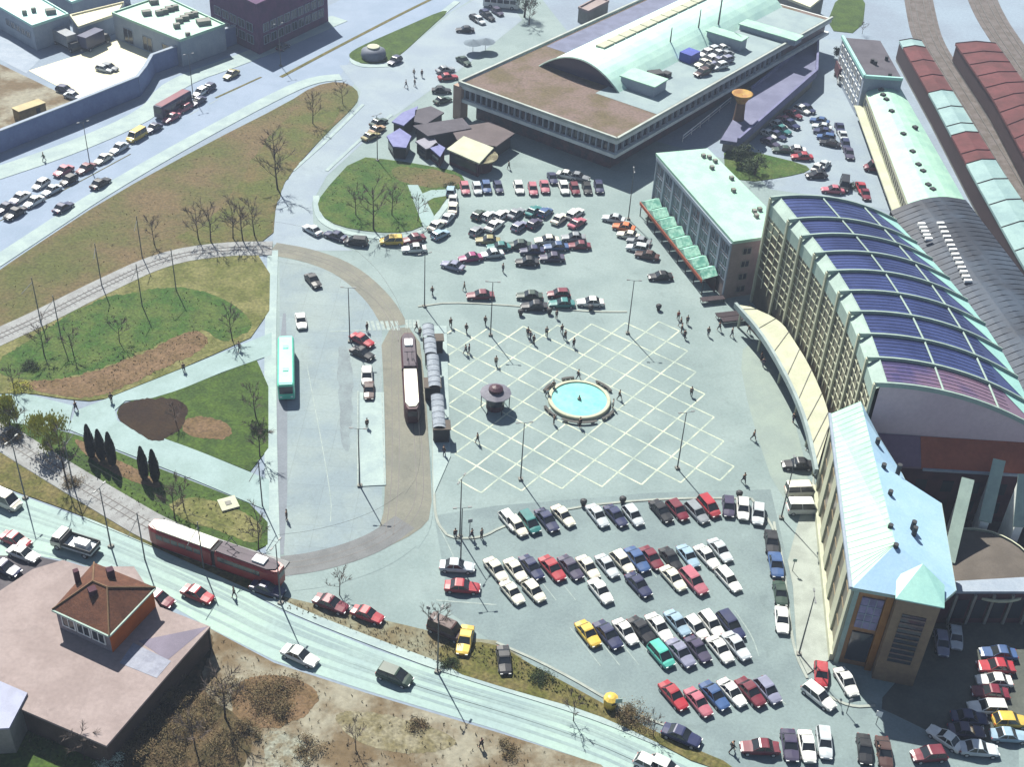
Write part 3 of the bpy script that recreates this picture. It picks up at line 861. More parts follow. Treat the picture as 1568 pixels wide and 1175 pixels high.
for i, (a, c, z0_, z1_, lab) in enumerate((((1482, 735), (1452, 862), 11, 4.5, 'sloping white concrete fin nearest to the hipped station wing'),
                                   ((1530, 706), (1508, 800), 11.5, 5, 'sloping white concrete fin between two others in the rear courtyard'),
                                   ((1568, 728), (1560, 808), 11.5, 5.5, 'sloping white concrete fin at the right edge of the rear courtyard'))):
    A_, B_ = G(*a, z0_), G(*c, z1_)
    f = thing('concrete_fin', lab, 'wall', (*A_, 0), group='concrete fins behind the station')
    u, L = unit(A_, B_)
    n = (-u[1], u[0])
    P_ = lambda p, d, z: (*vadd(p, n, d), z)
    m_ = MB()
    hw = .55
    m_.add([P_(A_, -hw, 0), P_(A_, hw, 0), P_(A_, hw, z0_), P_(A_, -hw, z0_), P_(B_, -hw, 0), P_(B_, hw, 0), P_(B_, hw, z1_), P_(B_, -hw, z1_)],
           [(0, 1, 2, 3), (5, 4, 7, 6), (1, 5, 6, 2), (4, 0, 3, 7), (3, 2, 6, 7)])
    m_.build('wall', mat('white_fin_render', (.74, .78, .74), .8, var=.05), f)
    k_ = MB()
    k_.add([P_(A_, -.8, z0_), P_(A_, .8, z0_), P_(A_, .8, z0_ + .2), P_(A_, -.8, z0_ + .2), P_(B_, -.8, z1_), P_(B_, .8, z1_), P_(B_, .8, z1_ + .2), P_(B_, -.8, z1_ + .2)],
           [(0, 3, 2, 1), (4, 5, 6, 7), (1, 2, 6, 5), (0, 4, 7, 3), (3, 7, 6, 2), (0, 1, 5, 4)])
    k_.build('coping', MINTW, f)
dr = thing('round_annex', 'low round annex with grey brown drum roof beside the sloping fins', 'building', (*G(1508, 862, 4), 0))
dc = G(1508, 866, 4.2)
MB().lathe([(6.0, 0), (6.0, 3.9), (6.3, 3.9), (6.3, 4.3)], 32, (*dc, 0)).build('wall', BRICK, dr, False)
MB().lathe([(6.3, 4.31), (3, 4.5), (0.01, 4.6)], 32, (*dc, 0)).build('roof', mat('grey_brown_felt', A(128, 120, 112), .9, var=.12), dr)
MB().lathe([(6.35, 4.2), (6.55, 4.2), (6.55, 4.6), (6.35, 4.6)], 32, (*dc, 0)).build('rim', CREAM, dr)
yl = thing('yard_building', 'long dark brown building with pale roof edge and pilasters behind the car yard', 'building', (*G(1455, 912, 5), 0))
q = GP([(1449, 908), (1600, 908), (1720, 905), (1720, 880), (1600, 884), (1447, 893)], 5.5)
MB().prism(q, 0, 5.3).build('wall', BRICK, yl)
MB().prism([vadd(p, (0, 0)) for p in q], 5.3, 5.7, 0, True).build('roof', GREYW, yl)
u, L = unit(q[0], q[1])
n = (u[1], -u[0])
if n[1] > 0: n = (-n[0], -n[1])
for k in range(9):
    b = MB(); bx3(b, q[0], u, n, 1.2 + k * 2.4, 1.55 + k * 2.4, .003, .3, 0, 5.2); b.build('pilaster', CONC, yl)
    b = MB(); bx3(b, q[0], u, n, 1.8 + k * 2.4, 3.3 + k * 2.4, .003, .1, 1, 4.2); b.build('window', WGL, yl)
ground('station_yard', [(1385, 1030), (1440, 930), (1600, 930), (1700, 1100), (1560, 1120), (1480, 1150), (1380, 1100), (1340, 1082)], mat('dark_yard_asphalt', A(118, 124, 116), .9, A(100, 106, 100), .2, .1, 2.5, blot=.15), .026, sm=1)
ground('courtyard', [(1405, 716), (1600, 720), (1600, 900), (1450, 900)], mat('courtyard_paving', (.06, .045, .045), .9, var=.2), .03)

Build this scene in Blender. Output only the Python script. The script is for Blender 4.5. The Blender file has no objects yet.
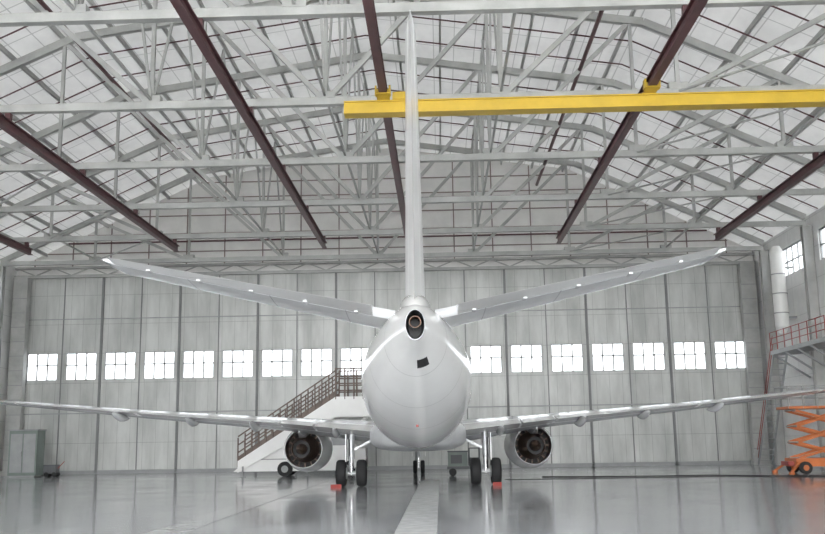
import bpy, math
from mathutils import Vector, Matrix
D=bpy.data; C=bpy.context
sc=C.scene
# ---------------------------------------------------------------- materials
def mat(name,col,rough=.5,metal=0,coat=0,var=0,vscale=1.0,vmap=(1,1,1),col2=None,spec=.5,bump=0):
    m=D.materials.new(name); m.use_nodes=True
    nt=m.node_tree; b=nt.nodes['Principled BSDF']
    b.inputs['Base Color'].default_value=(*col,1)
    b.inputs['Roughness'].default_value=rough
    b.inputs['Metallic'].default_value=metal
    b.inputs['Coat Weight'].default_value=coat
    b.inputs['Specular IOR Level'].default_value=spec
    tc=nt.nodes.new('ShaderNodeTexCoord'); mp=nt.nodes.new('ShaderNodeMapping')
    mp.inputs['Scale'].default_value=vmap
    nz=nt.nodes.new('ShaderNodeTexNoise'); nz.inputs['Scale'].default_value=vscale
    nz.inputs['Detail'].default_value=6; nz.inputs['Roughness'].default_value=.6
    nt.links.new(tc.outputs['Object'],mp.inputs['Vector']); nt.links.new(mp.outputs[0],nz.inputs['Vector'])
    cr=nt.nodes.new('ShaderNodeValToRGB')
    c2=col2 if col2 else tuple(c*(1-var) for c in col)
    cr.color_ramp.elements[0].position=.35; cr.color_ramp.elements[1].position=.65
    cr.color_ramp.elements[0].color=(*c2,1); cr.color_ramp.elements[1].color=(*col,1)
    nt.links.new(nz.outputs['Fac'],cr.inputs['Fac']); nt.links.new(cr.outputs['Color'],b.inputs['Base Color'])
    m['cr']=cr.name
    if bump:
        bp=nt.nodes.new('ShaderNodeBump'); bp.inputs['Strength'].default_value=bump; bp.inputs['Distance'].default_value=.02
        nt.links.new(nz.outputs['Fac'],bp.inputs['Height']); nt.links.new(bp.outputs[0],b.inputs['Normal'])
    return m
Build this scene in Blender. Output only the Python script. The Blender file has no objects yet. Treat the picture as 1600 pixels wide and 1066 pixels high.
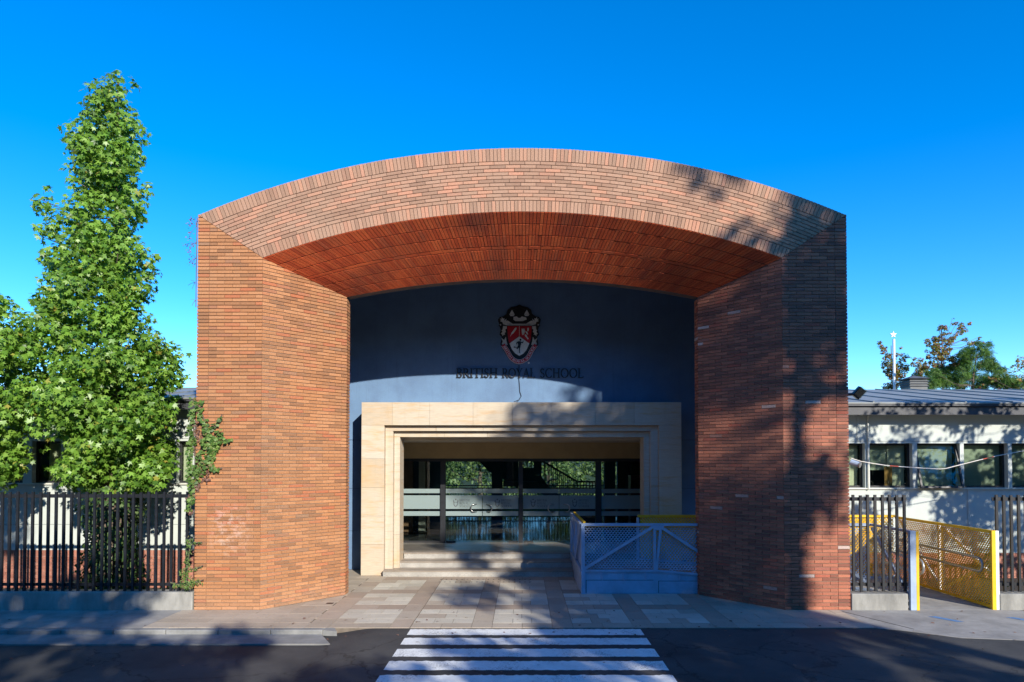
import bpy, math, random
import numpy as np
from mathutils import Vector, Matrix

random.seed(7)
rng = np.random.default_rng(7)
S = bpy.context.scene
COL = S.collection

# ------------------------------------------------------------------ camera, sky, sun, exposure
F, D, H, PITCH, CX = 1066.67, 13.33, 2.9, math.radians(1.27), 816.0
CY = 720 - F * math.tan(PITCH)
cam = bpy.data.cameras.new('camera')
cam.sensor_width = 36; cam.lens = 24
cam.shift_x = (800 - CX) / 1600; cam.shift_y = (CY - 533) / 1600
cam.clip_start = 0.1; cam.clip_end = 2000
camo = bpy.data.objects.new('camera', cam); COL.objects.link(camo)
camo.location = (0, -D, H); camo.rotation_euler = (math.pi / 2 + PITCH, 0, 0)
S.camera = camo

SUN = Vector((0.487, -1.0, 0.478)).normalized()          # towards the sun
EL = math.asin(SUN.z); AZ = math.atan2(SUN.x, SUN.y)
w = bpy.data.worlds.new('World'); S.world = w; w.use_nodes = True
nt = w.node_tree; nt.nodes.clear()
sky = nt.nodes.new('ShaderNodeTexSky'); sky.sky_type = 'NISHITA'; sky.sun_disc = False
sky.sun_elevation = EL; sky.sun_rotation = AZ
sky.altitude = 2200; sky.air_density = 1.0; sky.dust_density = 0.0; sky.ozone_density = 3.0
hs = nt.nodes.new('ShaderNodeHueSaturation'); hs.inputs['Saturation'].default_value = 1.38; hs.inputs['Hue'].default_value = .505; hs.inputs['Value'].default_value = 1.23
bg = nt.nodes.new('ShaderNodeBackground'); bg.inputs['Strength'].default_value = 0.15
wo = nt.nodes.new('ShaderNodeOutputWorld')
nt.links.new(sky.outputs[0], hs.inputs['Color']); nt.links.new(hs.outputs[0], bg.inputs[0]); nt.links.new(bg.outputs[0], wo.inputs[0])
sl = bpy.data.lights.new('sun', 'SUN'); sl.energy = 4.2; sl.angle = math.radians(0.55); sl.color = (1.0, 0.93, 0.82)
so = bpy.data.objects.new('sun', sl); COL.objects.link(so)
so.rotation_euler = SUN.to_track_quat('Z', 'Y').to_euler(); so.location = (20, -40, 30)
S.view_settings.view_transform = 'Standard'; S.view_settings.look = 'None'
S.view_settings.exposure = 0.75; S.view_settings.gamma = 1.0; S.view_settings.use_curve_mapping = False
S.render.engine = 'CYCLES'
S.cycles.max_bounces = 8; S.cycles.transparent_max_bounces = 16
try: S.cycles.use_denoising = True
except Exception: pass

# ------------------------------------------------------------------ helpers
def P(px, py, Y):
    """the point of the vertical plane at depth Y that the photograph shows at pixel (px, py)"""
    a = (px - CX) / F; b = (CY - py) / F
    dy = math.cos(PITCH) - b * math.sin(PITCH); dz = math.sin(PITCH) + b * math.cos(PITCH)
    t = (Y + D) / dy
    return Vector((a * t, Y, H + dz * t))

class MB:
    def __init__(s): s.v = []; s.f = []; s.m = []
    def add(s, vs, fs, mi=0):
        o = len(s.v); s.v += [tuple(p) for p in vs]
        s.f += [tuple(i + o for i in f) for f in fs]; s.m += [mi] * len(fs)
    def box(s, x0, y0, z0, x1, y1, z1, mi=0):
        s.add([(x0,y0,z0),(x1,y0,z0),(x1,y1,z0),(x0,y1,z0),(x0,y0,z1),(x1,y0,z1),(x1,y1,z1),(x0,y1,z1)],
              [(0,3,2,1),(4,5,6,7),(0,1,5,4),(1,2,6,5),(2,3,7,6),(3,0,4,7)], mi)
    def bar(s, p, q, wdt, hgt, side=(0,1,0), mi=0):
        """box-section bar from p to q; wdt across, hgt along 'side'"""
        p = Vector(p); q = Vector(q); d = (q - p).normalized(); sd = Vector(side)
        sd = (sd - d * sd.dot(d)).normalized(); a = d.cross(sd)
        A = a * wdt / 2; B = sd * hgt / 2
        vs = [p-A-B, p+A-B, p+A+B, p-A+B, q-A-B, q+A-B, q+A+B, q-A+B]
        s.add(vs, [(0,3,2,1),(4,5,6,7),(0,1,5,4),(1,2,6,5),(2,3,7,6),(3,0,4,7)], mi)
    def tube(s, pts, r, n=8, mi=0, cap=True):
        pts = [Vector(p) for p in pts]
        rs = r if isinstance(r, (list, tuple)) else [r] * len(pts)
        base = len(s.v); prev = None
        for i, p in enumerate(pts):
            d = (pts[min(i+1, len(pts)-1)] - pts[max(i-1, 0)]).normalized()
            if prev is None: prev = d.orthogonal().normalized()
            a = (prev - d * prev.dot(d)).normalized(); prev = a; b = d.cross(a)
            for k in range(n):
                t = 2 * math.pi * k / n
                s.v.append(tuple(p + (a * math.cos(t) + b * math.sin(t)) * rs[i]))
        for i in range(len(pts) - 1):
            for k in range(n):
                k2 = (k + 1) % n
                s.f.append((base+i*n+k, base+i*n+k2, base+(i+1)*n+k2, base+(i+1)*n+k)); s.m.append(mi)
        if cap:
            s.f.append(tuple(base + k for k in reversed(range(n)))); s.m.append(mi)
            e = base + (len(pts)-1)*n
            s.f.append(tuple(e + k for k in range(n))); s.m.append(mi)
    def prism(s, poly, off, mi=0):
        """polygon (list of 3D points) pushed along off"""
        n = len(poly); off = Vector(off)
        a = [Vector(p) for p in poly]; b = [p + off for p in a]
        s.add(a + b, [tuple(range(n)), tuple(range(2*n-1, n-1, -1))] + [(i, i+n, (i+1)%n+n, (i+1)%n) for i in range(n)], mi)
    def mesh(s, name, mats, smooth=False):
        me = bpy.data.meshes.new(name); me.from_pydata(s.v, [], s.f)
        for m in (mats if isinstance(mats, (list, tuple)) else [mats]): me.materials.append(m)
        if any(s.m): me.polygons.foreach_set('material_index', s.m)
        if smooth: me.polygons.foreach_set('use_smooth', [True] * len(s.f))
        me.update()
        import bmesh
        bm = bmesh.new(); bm.from_mesh(me); bmesh.ops.recalc_face_normals(bm, faces=bm.faces); bm.to_mesh(me); bm.free()
        return me
    def build(s, name, mats, parent=None, label=None, cat=None, group=None, kind=None, bevel=0, smooth=False):
        o = link(s.mesh(name, mats, smooth), name, parent)
        tag(o, label, cat, group, kind)
        if bevel:
            b = o.modifiers.new('bevel', 'BEVEL'); b.width = bevel; b.segments = 2; b.limit_method = 'ANGLE'
        return o

def link(me, name, parent=None, mw=None):
    o = bpy.data.objects.new(name, me); COL.objects.link(o)
    if parent is not None:
        o.parent = parent
        if parent.parent is None and parent.type == 'EMPTY':
            o.matrix_parent_inverse = Matrix.Translation(-parent.location)
    if mw is not None: o.matrix_basis = mw
    return o
def tag(o, label=None, cat=None, group=None, kind=None):
    if label: o['label'] = label
    if cat: o['category'] = cat
    if group: o['group'] = group
    if kind: o['kind'] = kind
    return o
def thing(name, label, cat, loc=(0,0,0), group=None):
    o = bpy.data.objects.new(name, None); o.location = loc; o.empty_display_size = .2; COL.objects.link(o)
    return tag(o, label, cat, group)
def boxp(name, m, b, parent=None, bevel=0, **k):
    q = MB(); q.box(*b); return q.build(name, m, parent, bevel=bevel, **k)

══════

**THE REQUEST**
Please quote only the span of lines whose first line contains "1066 pixels high." and whose last line contains "S.camera = camo", leaving every picture out.

**RESULT OF THE TASK**
Build this scene in Blender. Output only the Python script. The Blender file has no objects yet. Treat the picture as 1600 pixels wide and 1066 pixels high.
import bpy, math, random
import numpy as np
from mathutils import Vector, Matrix

random.seed(7)
rng = np.random.default_rng(7)
S = bpy.context.scene
COL = S.collection

# ------------------------------------------------------------------ camera, sky, sun, exposure
F, D, H, PITCH, CX = 1066.67, 13.33, 2.9, math.radians(1.27), 816.0
CY = 720 - F * math.tan(PITCH)
cam = bpy.data.cameras.new('camera')
cam.sensor_width = 36; cam.lens = 24
cam.shift_x = (800 - CX) / 1600; cam.shift_y = (CY - 533) / 1600
cam.clip_start = 0.1; cam.clip_end = 2000
camo = bpy.data.objects.new('camera', cam); COL.objects.link(camo)
camo.location = (0, -D, H); camo.rotation_euler = (math.pi / 2 + PITCH, 0, 0)
S.camera = camo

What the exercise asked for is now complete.